When Ava Lehman (10) decides to get school provided lunch, she finds that the line stretches all the way down to the trophy cases. There have even been multiple instances where she has had as little as five minutes to eat her food, even though the lunch period is 31 minutes. Even when she moves quickly to lunch, it doesn’t help.
“Sometimes when I don’t have enough time to eat, I have to throw my lunch away,” Lehman said.
Lehman is one of the many students that has had a negative experience due to the late lunch overpopulation. While this year’s approach to lunch scheduling was no different from previous years, students in late lunch have reported significantly longer wait times for their lunch compared to students in early lunch.
For research, we asked two students in late lunch to time themselves for two days during the week of Oct. 9 to see how long they stood in a lunch line before getting their meal. For Lehman, it was about 14 minutes of waiting every time she wanted school-provided lunch.
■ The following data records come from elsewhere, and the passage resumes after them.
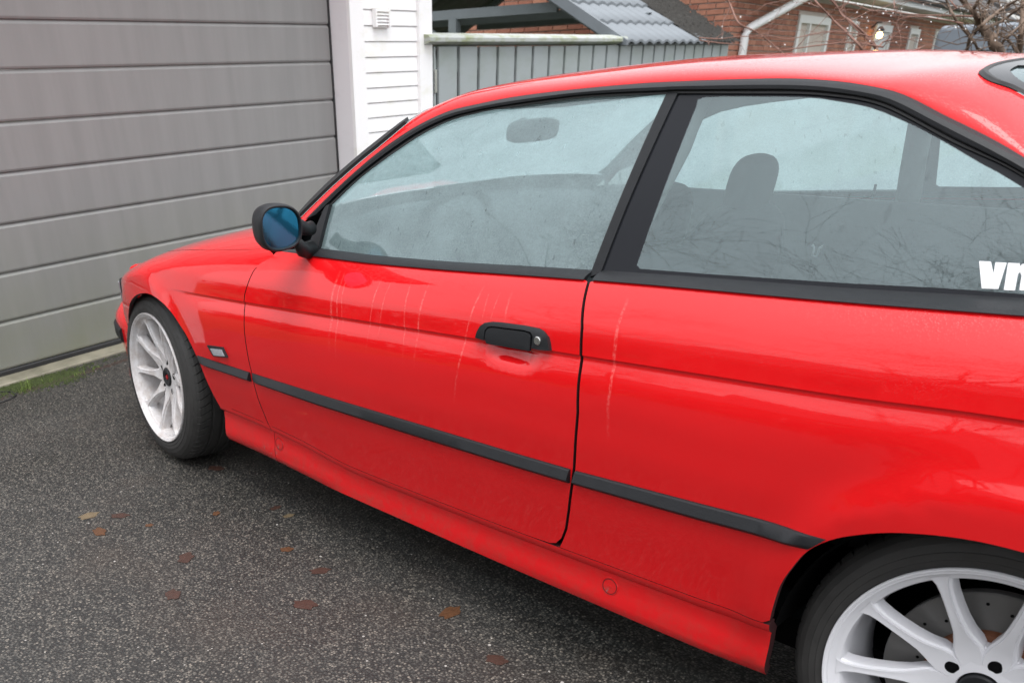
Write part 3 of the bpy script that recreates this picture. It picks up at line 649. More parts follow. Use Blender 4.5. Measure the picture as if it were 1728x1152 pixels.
for s in (1, -1):
    strip(ZU, ZL, .401, .7055, s, .03, 0, 14, lambda x, f: .014 * (1 - f) * max(0, 1 - (x - .401) / .1)); strip(ZU, ZL, .716, 1.899, s, .028, .0); strip(ZU, ZL, 1.914, 2.445, s, 0, .05, 30, lambda x, f: -.026 * (1 - f) * max(0, (x - 2.30) / .145))
    # side indicator
    ind = panel('side_indicator', [(.490, .525), (.579, .5345), (.598, .507), (.5165, .496)], lambda x, t: (x, Y(x, t) + .007, t), M['black_plastic'], CAR, side=s, step=.02, thick=.009)
    panel('lens', [(.511, .5195), (.577, .5275), (.588, .5095), (.526, .5005)], lambda x, t: (x, Y(x, t) + .0095, t), M['clear_lens'], ind, side=s, step=.01, thick=.003)
    # door handle, flap and lock
    hd = panel('door_handle', [(1.617, .7345), (1.621, .749), (1.628, .761), (1.640, .7695), (1.660, .7745), (1.686, .7770), (1.745, .7800), (1.786, .7805), (1.800, .7780), (1.811, .7700), (1.818, .757), (1.823, .7435), (1.80, .7405), (1.7765, .7395), (1.7760, .7635), (1.7690, .7705), (1.750, .7718), (1.664, .7662), (1.6500, .7625), (1.6440, .7545), (1.6430, .7335)],
               lambda x, t: (x, Y(x, np.maximum(t, swz(1.72) + .004)) + .0095 - .005 * np.clip((t - .765) / .016, 0, 1) ** 2, t), M['black_plastic'], CAR, side=s, step=.012, bstep=.006, thick=.016)
    panel('flap', [(1.6465, .7365), (1.648, .754), (1.653, .7605), (1.664, .7635), (1.750, .7690), (1.765, .7680), (1.771, .7625), (1.7725, .7425), (1.7725, .7335), (1.70, .7305), (1.652, .7285)], lambda x, t: (x, Y(x, np.maximum(t, swz(1.72) + .004)) + .0108, t), M['black_plastic'], hd, side=s, step=.012, bstep=.006, thick=.006)
    panel('handle_base', [(1.630, .742), (1.640, .765), (1.70, .772), (1.79, .776), (1.81, .75), (1.775, .7415), (1.64, .7355)], lambda x, t: (x, Y(x, np.maximum(t, swz(1.72) + .004)) + .0035, t), M['dark_inside'], hd, side=s, step=.02, thick=0)
    lk = MB().lathe([(.0001, -.002), (.0075, -.002), (.0088, -.001), (.0088, .004)], 24); lk.box(-.0007, .0007, -.0025, -.001, -.004, .004)
    o = lk.build('lock', M['chrome'], hd, smooth=False); o.location = (1.7905, -s * (float(Y(1.7905, .7575)) + .0105), .7575); o.rotation_euler = (0, 0, 0 if s == 1 else math.pi)
    # jacking point covers on the skirt
    for x in (.768, 2.004):
        z = creasez(x) - .030; y = float(Y(x, z)); dz = .004; sl = (float(Y(x, z + dz)) - float(Y(x, z - dz))) / (2 * dz)
        jp = MB().lathe([(.0001, -.0004), (.0168, -.0004), (.0176, .0010), (.0184, .0010), (.0190, -.0006), (.0206, -.0008), (.0214, .0012)], 40)
        jp.box(-.0045, -.0005, -.0012, -.0003, -.0018, .0018).box(.0005, .0045, -.0012, -.0003, -.0018, .0018)
        o = jp.build('jack_cover', M['paint'], CAR, smooth=True); auto_smooth(o, 45); MB().lathe([(.0172, -.0010), (.0186, -.0010)], 40).build('groove', M['gap'], o); o.location = (x, -s * (y + .0016), z); o.rotation_euler = (math.atan(sl) * (1 if s == 1 else -1), 0, 0 if s == 1 else math.pi)
# chips and scuffs on the front end of the skirt
# nose: bumper, headlights, grille panel
def sweep(name, half, prof, mat, parent=CAR, smooth=True, angle=35):
    """profile of (outward offset, z) carried round the plan curve of a bumper"""
    h = smooth_line(half, 5); pl = h + [(x, -y) for x, y in h[:-1][::-1]]; rows = []
    for i, (x, y) in enumerate(pl):
        a = np.array(pl[max(0, i - 1)]); b = np.array(pl[min(len(pl) - 1, i + 1)]); t = (b - a) / np.linalg.norm(b - a); n = np.array([t[1], -t[0]])
        rows.append([(x + n[0] * o, y + n[1] * o, z) for o, z in prof])
    return ribbon(name, rows, mat, parent, smooth=smooth, angle=angle)
FB = [(-.30, -.738), (-.40, -.722), (-.50, -.690), (-.58, -.650), (-.66, -.57), (-.71, -.45), (-.74, -.25), (-.75, 0)]
FB = [(x, y) for x, y in FB]
def flip(prof): return [(-o, z) for o, z in prof]
fb = sweep('front_bumper', FB, flip([(-.05, .475), (-.030, .468), (-.008, .440), (0, .425), (.001, .405), (.001, .352), (-.004, .33), (-.018, .25), (-.010, .185), (-.030, .165), (-.08, .165)]), M['paint'])
sweep('bumper_strip', FB[1:], flip([(-.002, .408), (.006, .405), (.012, .398), (.012, .362), (.006, .353), (-.002, .350)]), M['black_plastic'], fb)
RB = [(3.06, -.80), (3.3, -.79), (3.5, -.755), (3.62, -.68), (3.69, -.52), (3.72, -.25), (3.73, 0)]
rb = sweep('rear_bumper', RB, [(-.05, .50), (-.02, .485), (0, .46), (.004, .42), (.004, .36), (-.01, .25), (-.05, .20)], M['paint'])
sweep('bumper_strip', RB[1:], [(-.002, .43), (.01, .426), (.014, .41), (.012, .375), (-.002, .37)], M['black_plastic'], rb)
# boot lid, tail and lamps
bt = MB(); n = 14; V = []; F = []
for i in range(n + 1):
    x = 2.90 + (3.66 - 2.90) * i / n
    for j in range(17):
        u = j / 16 * 2 - 1; yy = u * (.745 - .05 * ((x - 2.9) / .76) ** 2); V.append((x, yy, .955 - .03 * abs(u) ** 3 - .03 * ((x - 2.9) / .76) ** 2 - .07 * max(0, abs(u) - .85) / .15))
for i in range(n):
    for j in range(16): F.append((i * 17 + j, (i + 1) * 17 + j, (i + 1) * 17 + j + 1, i * 17 + j + 1))
mesh_obj('boot_lid', V, F, M['paint'], CAR, smooth=True)
tb = MB().box(3.60, 3.70, -.70, .70, .47, .90); bevel_mod(tb.build('tail_panel', M['paint'], CAR), .02)
for s in (1, -1):
    tl = MB().box(3.66, 3.715, -s * .40, -s * .715, .62, .78); bevel_mod(tl.build('tail_lamp', M['lamp_red'], CAR), .012)
npn = MB().box(-.60, -.50, -.56, .56, .45, .60); bevel_mod(npn.build('nose_panel', M['paint'], CAR), .03, 3)
for s in (1, -1):
    kd = MB().box(-.625, -.59, -s * .015, -s * .16, .475, .575); bevel_mod(kd.build('kidney_grille', M['black_plastic'], CAR), .012)
    # headlight: dark housing that wraps the corner, glass face and side lens
    pl = [(-.545, -.585), (-.560, -.618), (-.590, -.605), (-.615, -.52), (-.63, -.34), (-.63, -.22), (-.55, -.22)]
    z0, z1 = .452, .556; hb = MB().prism([(x, s * y) for x, y in pl], 2, z0, z1); hl_ = hb.build('headlight', M['black_plastic'], CAR); bevel_mod(hl_, .008)
    ln = MB().prism([(-.564, -s * .6215), (-.590, -s * .6095), (-.6165, -s * .523), (-.632, -s * .34), (-.632, -s * .23), (-.62, -s * .23), (-.58, -s * .59)], 2, z0 + .012, z1 - .012); ln.build('lens', M['clear_lens'], hl_)

# under-floor and wheel housings
MB().box(-.50, 3.55, -.66, .66, .17, .24).build('floor_pan', M['dark_inside'], CAR)
MB().box(-.50, .55, -.42, .42, .24, .60).build('engine_block', M['dark_inside'], CAR)
MB().box(2.35, 3.55, -.44, .44, .24, .62).build('boot_floor', M['dark_inside'], CAR)
for cx, cz, r, y0 in ((.09, .275, .366, .665), (2.712, .29, .345, .80)):
    for s in (1, -1):
        o = MB().lathe([(r - .004, -.02), (r, .0), (r, .40), (.02, .40)], 36, a0=.0, a1=math.pi).build('wheel_arch_liner', M['dark_inside'], CAR, smooth=True); o.location = (cx, -s * y0, cz); o.rotation_euler = (0, 0, 0 if s == 1 else math.pi)
        if s == -1: pass
        auto_smooth(o, 40)

# ------------------------------------------------------------------ wheels
def tyre_mesh(RB=.2285, RT=.3030):
    prof = [(.222, .012), (.2335, .004), (.246, .001), (.2475, .0022), (.262, .002), (.2635, .0034), (.280, .007), (.2945, .0145), (.305, .024), (.3125, .034), (.3165, .046), (.318, .062), (.318, .073), (.311, .075), (.311, .083), (.318, .085), (.3185, .112), (.311, .114), (.311, .123), (.3185, .125), (.318, .150), (.311, .152), (.311, .160), (.318, .162), (.3165, .180), (.311, .195), (.300, .205), (.27, .214), (.235, .205)]
    prof = [(RB + (r - .2285) * (RT - RB) / (.3185 - .2285), d) for r, d in prof]
    cut = {9: .002, 10: .006, 11: .008, 12: .005, 24: .006, 25: .004}; ang = []
    nb = 64
    for b in range(nb):
        for f, g in ((0, 0), (.40, 0), (.44, 1), (.52, 1), (.56, 0)): ang.append(((b + f) / nb * 2 * math.pi, g))
    V = []; k = len(prof)
    for q, g in ang:
        for i, (r, d) in enumerate(prof):
            sk = q + .05 * max(0, (d - .03)) / .03 * (1 if d < .075 else 0)
            rr = r - (cut.get(i, 0) if g else 0); V.append((rr * math.cos(sk), d, rr * math.sin(sk)))
    n = len(ang); F = [(i * k + p, i * k + p + 1, ((i + 1) % n) * k + p + 1, ((i + 1) % n) * k + p) for i in range(n) for p in range(k - 1)]
    me = bpy.data.meshes.new('tyre'); me.from_pydata(V, [], F); me.materials.append(M['tyre']); return me
def rim_mesh(concave, mat):
    mb = MB()
    mb.lathe([(.2225, .010), (.2295, .006), (.2300, .0015), (.2285, -.0012), (.2262, -.0012), (.2245, .0015), (.2225, .0035), (.2205, .0035), (.2190, .0055), (.2165, .0130), (.2120, .0175), (.2070, .0200), (.2050, .026), (.2060, .060), (.2020, .115), (.204, .165), (.218, .185), (.2285, .190)], 120)
    NS = 10; st = [(.2115, .0160, .0160), (.2065, .0172, .0120), (.197, .0195, .0080), (.180, .023, .0062), (.155, .028, .0060), (.130, .035, .0068), (.108, .043, .0090), (.092, .049, .0135), (.080, .053, .0180), (.066, .056, .020), (.046, .057, .016)]
    for i in range(NS):
        q = 2 * math.pi * (i + .5) / NS; er = Vector((math.cos(q), 0, math.sin(q))); et = Vector((-math.sin(q), 0, math.cos(q)))
        rows = []
        for r, d, hw in st:
            d = .0165 + (d - .0165) * concave; b = .0046 if r > .08 else .004
            row = [(-hw - b, d + .034), (-hw - b, d + .0105), (-hw - b * .72, d + .0065), (-hw, d + .0045), (-hw + .0012, d), (0, d + .0012), (hw - .0012, d), (hw, d + .0045), (hw + b * .72, d + .0065), (hw + b, d + .0105), (hw + b, d + .034)]
            rows.append([er * r + et * a + Vector((0, dd, 0)) for a, dd in row])
        n = len(rows[0]); V = [p for r_ in rows for p in r_]
        mb.add(V, [(a * n + c, a * n + c + 1, (a + 1) * n + c + 1, (a + 1) * n + c) for a in range(len(rows) - 1) for c in range(n - 1)])
    dh = .0165 + (.056 - .0165) * concave
    mb.lathe([(.0330, dh + .004), (.0345, dh), (.0500, dh + .0015), (.068, dh + .004), (.078, dh + .009), (.080, dh + .020), (.080, dh + .060)], 60)
    o = mb.build('rim', mat); auto_smooth(o, 38); me = o.data; bpy.data.objects.remove(o); return me, dh
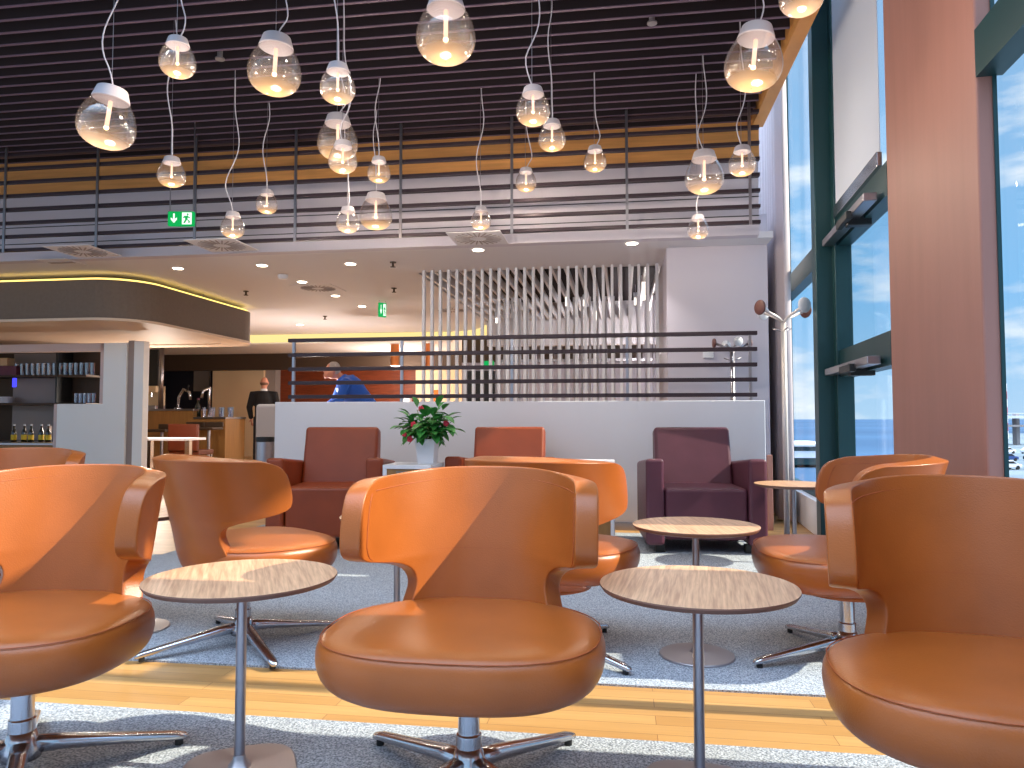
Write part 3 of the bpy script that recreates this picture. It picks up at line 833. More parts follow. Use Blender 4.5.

But she is not the only one who has been affected by the late lunch overpopulation. Kate Chenault (10) frequently struggles to find seating at the lunchroom because all of the tables are taken.
“One day, there was nowhere to sit, so my friend and I ended up going to the library,” Chenault said.
This year, late lunch population is larger than it was in the past years. About 30-50 more students get school food during late lunch than in early lunch according to Director of Dining Services Sandra Leach.
Principal Ashley Schwarzbek said that since the state of Michigan made all school lunches free, the number of students getting hot lunch has dramatically increased compared to last year, which is one of the leading causes for the lengthy lunch lines.
Students in early lunch on the other hand, do not seem to be having the same problems as the students in late lunch.
“I wait in line for about four minutes, ” Elliot Pennington (10) said. “ The lunch room isn’t crowded, I can sit in the same place every day, not worried that someone will take my spot.”
Students interviewed in early lunch said that they spend two to five minutes in the school food line, but students in late lunch say they spend 10-15 minutes in line and feel that they don’t always have enough time to eat.
Principal Schwarzbek acknowledged that the lunch populations are uneven, but did not indicate that the administration has any plans to do anything different to change it in the future. At least for Lehman, she doesn’t intend to keep adding to the late lunch problem.
“Next year I plan on trying to get into early lunch,” Lehman said.